REQUIRED WORK:
Pictures do not belong in the output. Reproduce exactly the lines from the start of the records through the line with "3.4)).build('panel', M['conc'], dgb)".

RECORDS PROVIDED:
<<<<
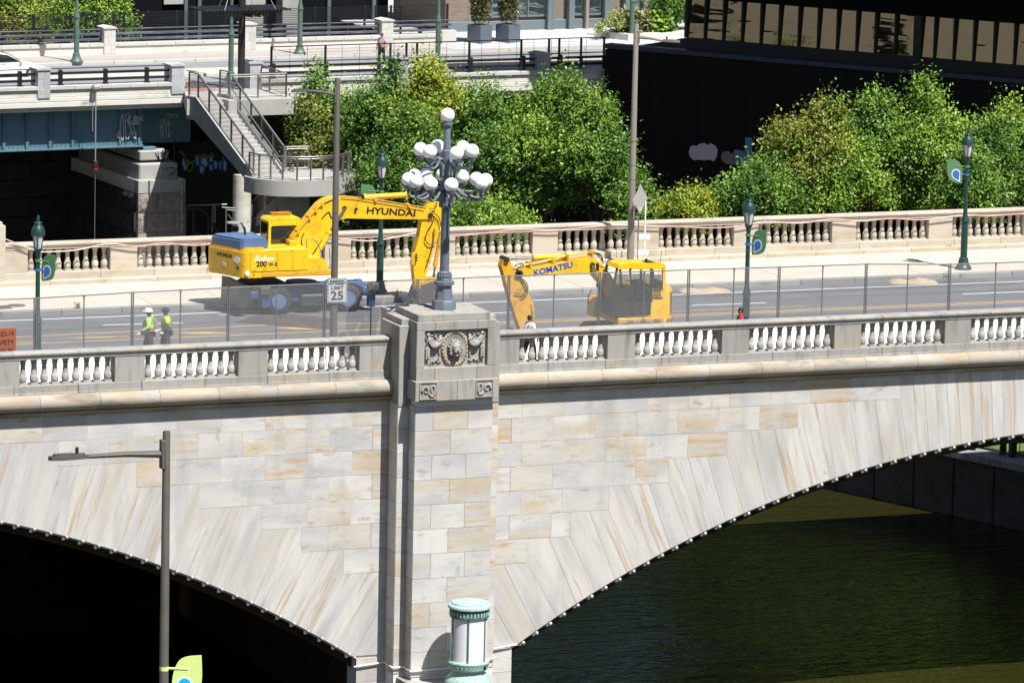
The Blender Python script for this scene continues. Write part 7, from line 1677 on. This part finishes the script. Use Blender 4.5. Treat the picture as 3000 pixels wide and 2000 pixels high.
# dark glazed ground floor to the left
dg0 = bl(300, 70, v=V_w+13); dgb = thing('glazed_building', 'dark glazed building with pale columns behind the slatted fence', 'building', BT@Vector((dg0.x, V_w+13, -2)), BA)
LD = bb0.x-dg0.x-.2
M['dark_glass'] = mat('dark_facade', (.006, .0065, .008), .5, spec=.1)
MB().box((LD/2-20, 3, 6), (LD+40, 5, 12)).build('facade', M['dark_glass'], dgb)
UD = lambda px: bl(px, 30, v=V_w+12.5).x-dg0.x
for a, b in ((710, 770), (820, 872)): MB().box(((UD(a)+UD(b))/2, -.4, 6), (UD(b)-UD(a), 1.0, 12), ch=.02).build('column', M['conc'], dgb)
for px in (560, 600, 980, 1112, 1200, 1240, 1275): MB().box((UD(px), .4, 6), (.22, .25, 12)).build('mullion', M['planter'], dgb)
for a, b in ((495, 552),): MB().box(((UD(a)+UD(b))/2, .35, 5.0), (UD(b)-UD(a), .1, 3.4)).build('panel', M['conc'], dgb)
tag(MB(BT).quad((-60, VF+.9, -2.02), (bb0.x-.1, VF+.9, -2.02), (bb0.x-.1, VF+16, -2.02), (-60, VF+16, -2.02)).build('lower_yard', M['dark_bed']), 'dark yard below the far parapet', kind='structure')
# dark steel building on the right
WA = at(1773, 128, Y=85); zW = WA.z; WBp = at(3000, 232, Z=zW)
wd = Vector((WBp.x-WA.x, WBp.y-WA.y, 0)); LW = wd.length+16; WAng = math.atan2(wd.y, wd.x)
db = thing('dark_building', 'dark rust-brown building with a bronze window band over a blank wall', 'building', (WA.x, WA.y, -10.6), WAng)
WT = Matrix.Translation((WA.x, WA.y, -10.6))@Matrix.Rotation(WAng, 4, 'Z'); WTI = WT.inverted()
def wl2(px, py, v=0.0):
    c = WTI@CAM; d = (WTI@at(px, py, Z=0))-c; return c+d*((v-c[1])/d[1])
M['corten'] = mat('dark_weathering_steel', (.013, .011, .012), .85, spec=.1, layers=[dict(c=(.020, .012, .010), s=(.4, .4, .12), lo=.45, hi=.65, k=.8, o='P'), dict(c=(.012, .011, .012), s=(2, 2, .3), lo=.5, hi=.7, k=.8, o='P')])
M['blue_ledge'] = mat('blue_black_ledge', (.022, .03, .06), .5)
HWz = zW+10.6
for i in range(14):
    x0, x1 = i*LW/14, (i+1)*LW/14; MB().box(((x0+x1)/2, .2, HWz/2-.15), (x1-x0-.02, .4, HWz-.3), ch=.008).build('wall_panel', M['corten'], db)
MB().box((LW/2, 4.7, HWz/2-.2), (LW-.1, 8.6, HWz-.4)).build('wall_core', M['corten'], db)
for i in range(9):
    x0, x1 = i*LW/9, (i+1)*LW/9; MB().box(((x0+x1)/2, .25, HWz-.13), (x1-x0-.015, .7, .26), ch=.02).build('ledge', M['blue_ledge'], db)
VWN = .7
wx0 = wl2(2012, 60, VWN).x; wz0 = wl2(2012, 110, VWN).z; wz1 = wz0+wl2(2012, 5, VWN).z*0+2.35
wz1 = wl2(2700, 48, VWN).z
MB().box(((wx0+LW)/2, VWN+.25, (HWz+wz0)/2), (LW-wx0, .5, wz0-HWz+.02)).build('spandrel', M['ink'], db)
mb_ = bpy.data.materials.new('bronze_window_glass'); mb_.use_nodes = True; _n, _l = mb_.node_tree.nodes, mb_.node_tree.links
_n.remove(_n['Principled BSDF']); gs = _n.new('ShaderNodeBsdfGlossy'); gs.inputs['Color'].default_value = (.19, .175, .135, 1); gs.inputs['Roughness'].default_value = .02
_g = _n.new('ShaderNodeNewGeometry'); _m = _n.new('ShaderNodeVectorMath'); _m.operation = 'MULTIPLY'; _m.inputs[1].default_value = (.28, .28, 1.5); _l.new(_g.outputs['Position'], _m.inputs[0])
_z = _n.new('ShaderNodeTexNoise'); _z.inputs['Scale'].default_value = 1; _z.inputs['Detail'].default_value = 1.5; _l.new(_m.outputs[0], _z.inputs[0]); _p = _n.new('ShaderNodeBump'); _p.inputs['Strength'].default_value = .25; _p.inputs['Distance'].default_value = .05
_l.new(_z.outputs[0], _p.inputs['Height']); _l.new(_p.outputs[0], gs.inputs['Normal']); _l.new(gs.outputs[0], _n['Material Output'].inputs[0])
wpx = [2012, 2066, 2120, 2175, 2230, 2284, 2341, 2398, 2454, 2511, 2566, 2624, 2690, 2740, 2797, 2855, 2915, 2975, 3036, 3098, 3160]
wn = MB().box((wx0, VWN+.02, (wz0+wz1)/2), (.14, .3, wz1-wz0)).build('window_band', M['dark_metal'], db)
for i, (a, b) in enumerate(zip(wpx, wpx[1:])):
    xa, xc = wl2(a, 100, VWN).x, wl2(b, 100, VWN).x
    o = MB().box((0, 0, 0), (xc-xa-.07, .03, wz1-wz0)).build('window_pane', mb_, wn, ((xa+xc)/2, VWN+.10, (wz0+wz1)/2)); o.rotation_euler = (R(-3.6+rnd.uniform(-.25, .25)), 0, R(rnd.uniform(-.3, .3)))
    MB().box((xc, VWN, (wz0+wz1)/2), (.09 if i != 11 else .45, .22, wz1-wz0)).build('mullion', M['ink'], wn)
MB().box(((wx0+LW)/2, VWN+.5, (wz0+wz1)/2), (LW-wx0, .3, wz1-wz0)).build('window_back', M['ink'], wn)
M['upper'] = mat('black_upper_facade', (.004, .004, .005), .6, spec=.05)
MB().box(((wx0+LW)/2-.1, VWN+4.0, (wz1+14.6+10.6)/2-1.0), (LW-wx0+.4, 8.0, (14.6+10.6)-wz1-2.0)).build('blank_facade', M['upper'], db)
up_poly = [WTI@Vector((x, y, 0)) for x, y in ((38.6, 82.5), (38.6, 79.5), (46, 72), (57, 53.5), (72, 44), (84, 62), (60, 82.5))]
MB().prism([(p.x, p.y) for p in up_poly], 14.0+10.6, 18+10.6, 'xy').build('shade_overhang', M['upper'], db)  # unseen mass added to cast shade on the dark wall and near parapet
# paint-out patches on the blank wall
pt = MB(); M['patch_mauve'] = mat('mauve_paint_patch', (.60, .46, .54), .8); M['patch_blue'] = mat('blue_paint_patch', (.11, .22, .38), .8)
w3 = lambda zx, zy: wl2(2000+zx/2.351, zy/2.351)
P = [(w3(a, b).x, w3(a, b).z) for a, b in ((42, 1050), (55, 1010), (75, 1000), (95, 1008), (120, 990), (150, 985), (170, 998), (195, 988), (225, 1005), (242, 1035), (235, 1080), (215, 1112), (190, 1100), (150, 1105), (110, 1100), (80, 1105), (55, 1085))]
MB().prism(P, -.012, .0, 'xz').build('paint_patch', M['patch_mauve'], db)
P = [(w3(a, b).x, w3(a, b).z) for a, b in ((266, 1070), (280, 1045), (320, 1040), (330, 1065), (348, 1050), (352, 1135), (300, 1130), (268, 1100))]; MB().prism(P, -.012, .0, 'xz').build('paint_patch', mat('dull_red_patch', (.27, .17, .19), .8), db)
P = [(w3(a, b).x, w3(a, b).z) for a, b in ((355, 1030), (395, 1035), (428, 1045), (428, 1138), (355, 1135))]; MB().prism(P, -.012, .0, 'xz').build('paint_patch', M['patch_blue'], db)
P = [(w3(a, b).x, w3(a, b).z) for a, b in ((430, 945), (478, 950), (478, 1140), (430, 1140))]; MB().prism(P, -.014, .0, 'xz').build('paint_patch', M['patch_blue'], db)
# unseen stone building added out of frame to give the bronze windows a bright reflection
lb_ = thing('reflection_building', 'unseen tan stone building added to be mirrored in the bronze windows', 'building', (-75, 48, -13.4), R(-128))
M['limestone'] = mat('tan_limestone', (.50, .45, .36), .9, layers=[dict(c=(.40, .35, .28), s=(.3, .3, .6), lo=.45, hi=.65, k=.6, o='P')])
MB().box((0, -6, 21), (70, 12, 42)).build('wall', M['limestone'], lb_)
lr = random.Random(3)
for f_ in range(26): o = put('window', CACHE.setdefault('lw', MB().box((0, 0, 0), (1, .2, 1), ch=.02).mesh('window', M['dark_glass'])), lb_, (-32+lr.random()*64, .05, 6+lr.random()*32)); o.scale = (lr.uniform(1, 9), 1, lr.uniform(.5, 5))  # random dark panels that break up the mirrored face
tag(MB().quad((-900, 84, -10.8), (-2, 84, -10.8), (-2, 400, -10.8), (-900, 400, -10.8)).build('left_bank', M['bank']), 'dark ground on the far left bank', kind='structure')

def weed(px, py, Z, label, sd_): tag(put('weed', leaves_mesh('weed', [((0, 0, .05), (.10, .1, .10))], 90, .09, sd_, LG, sprig=.08, up_=1.2), None, at(px, py, Z=Z)), label, 'plant')
weed(228, 903, WALK_Z, 'low green weed at the far kerb left of the two workers', 71); weed(1167, 866, WALK_Z, 'dry weed tuft at the kerb beside the middle lantern post', 72); weed(2772, 815, WALK_Z, 'weed tuft on the kerb beside the wider sand heap', 73); weed(2782, 733, WALK_Z, 'weed growing on the step near the right lantern post', 74)

# undergrowth along the bank, seen through the far balusters and mirrored in the river
ug = []; r_ = random.Random(5)
for k in range(46):
    y = 38+k*.95; ug.append(((bank_x(y)+1.6+r_.uniform(0, 2.2), y, -9.4+r_.uniform(-.4, 1.2)), (1.6, 1.6, r_.uniform(1.4, 2.6))))
for k in range(30):
    y = 44+k*.5; ug.append(((bank_x(y)+5+r_.uniform(0, 14), y, -8.6+r_.uniform(-.4, 1.0)), (1.9, 1.6, r_.uniform(1.6, 2.8))))
tag(put('undergrowth', leaves_mesh('undergrowth', ug, 52000, .24, 77, LGY)), 'green undergrowth along the river bank behind the far balusters', kind='stuff')
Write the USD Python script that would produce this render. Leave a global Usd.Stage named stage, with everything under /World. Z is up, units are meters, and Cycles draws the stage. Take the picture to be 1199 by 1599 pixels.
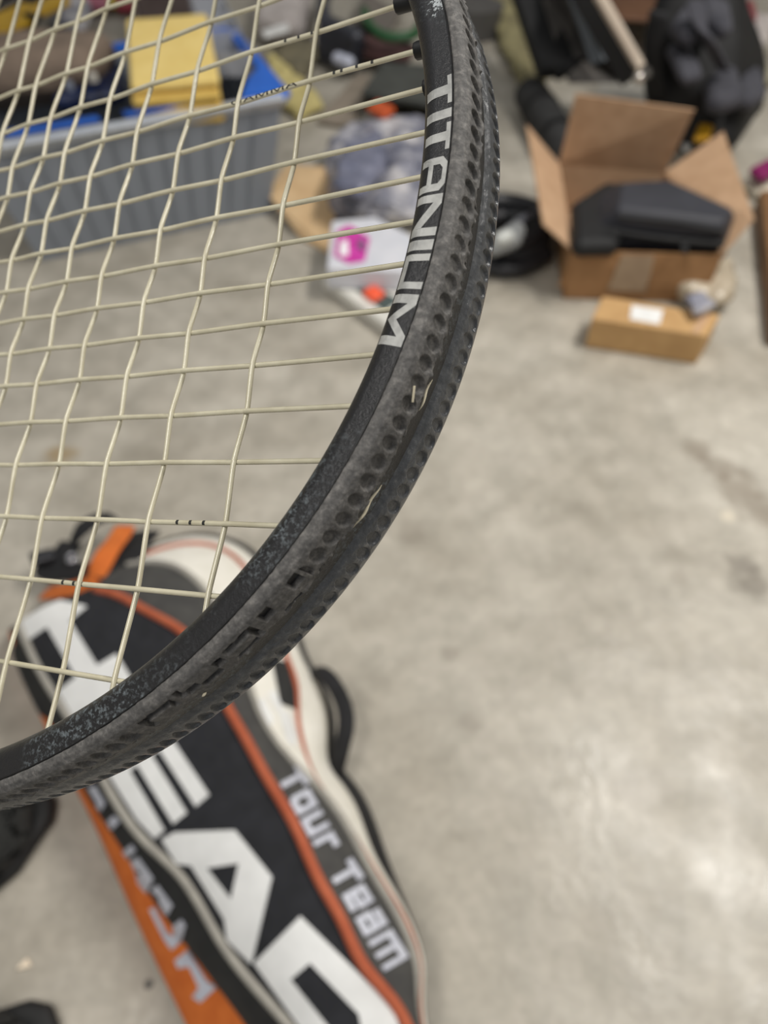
>>>>
WORKED ANSWER:
The Blender Python script for this scene continues. Write part 7, from line 1677 on. This part finishes the script. Use Blender 4.5. Treat the picture as 3000 pixels wide and 2000 pixels high.
# dark glazed ground floor to the left
dg0 = bl(300, 70, v=V_w+13); dgb = thing('glazed_building', 'dark glazed building with pale columns behind the slatted fence', 'building', BT@Vector((dg0.x, V_w+13, -2)), BA)
LD = bb0.x-dg0.x-.2
M['dark_glass'] = mat('dark_facade', (.006, .0065, .008), .5, spec=.1)
MB().box((LD/2-20, 3, 6), (LD+40, 5, 12)).build('facade', M['dark_glass'], dgb)
UD = lambda px: bl(px, 30, v=V_w+12.5).x-dg0.x
for a, b in ((710, 770), (820, 872)): MB().box(((UD(a)+UD(b))/2, -.4, 6), (UD(b)-UD(a), 1.0, 12), ch=.02).build('column', M['conc'], dgb)
for px in (560, 600, 980, 1112, 1200, 1240, 1275): MB().box((UD(px), .4, 6), (.22, .25, 12)).build('mullion', M['planter'], dgb)
for a, b in ((495, 552),): MB().box(((UD(a)+UD(b))/2, .35, 5.0), (UD(b)-UD(a), .1, 3.4)).build('panel', M['conc'], dgb)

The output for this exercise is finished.